In early sobriety Bill only wanted his court slip signed, but a French old-timer named Ronnie gave him the "buy a fifth of Jack Daniels and drink one shot a day" test that cracked his denial — Bill knew he could never stop at one. At the World AA Convention in New Orleans, sitting alone in the top row of the Superdome ready to walk out and get drunk on five dollars, he threw open the door and his sponsor was standing right there among 50,000 people. His sponsor Mike taught him the tenth-step shortcut to the fourth step — four sheets of paper for selfishness, dishonesty, resentment, and fear, plus three for sex, security, and society — and Bill discovered that all his resentments and relationship failures fell into the same repeating patterns.
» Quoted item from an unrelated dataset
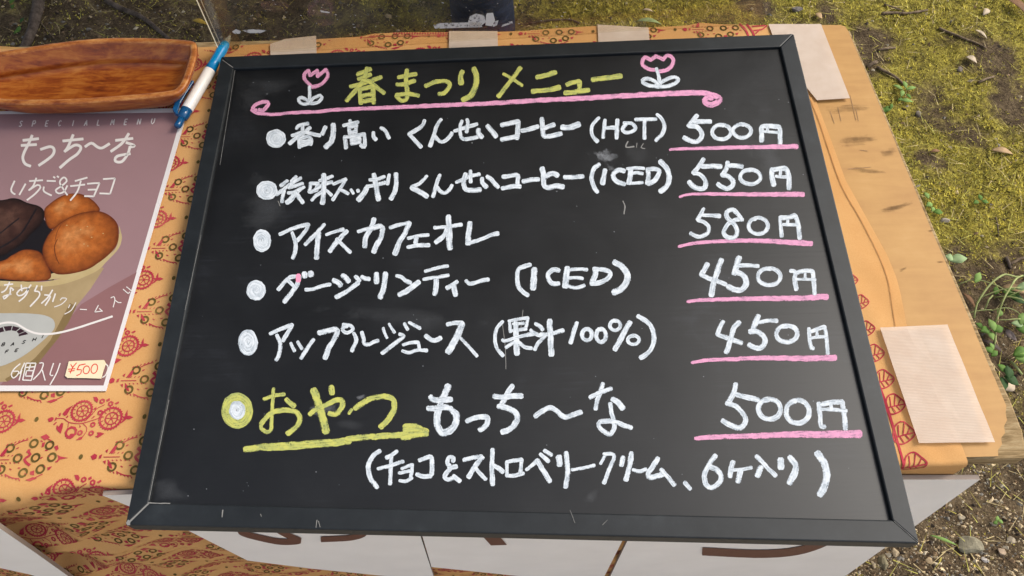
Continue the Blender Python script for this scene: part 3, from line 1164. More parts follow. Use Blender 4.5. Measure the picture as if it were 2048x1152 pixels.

His deepest insight was that his lifelong anger was really fear dressed up as something socially acceptable for a man, and that self-centered fear remains the root of his problem 45 years later.

Bill describes his daily maintenance today — gym four days a week, meetings two or three, three pages of the Big Book every day, ten minutes of quiet meditation, and a simple prayer for strength and guidance. He credits these habits with a life that includes 30 years of marriage, three children, no arrests, and a circle of friends from early sobriety who are all still sober. He closes with the story of his father, who had four years of sobriety then never drew another sober breath, telling Bill on his deathbed he was "just not ready yet" — and a man he took from detox to a meeting on Thanksgiving who was dead on the train tracks two weeks later.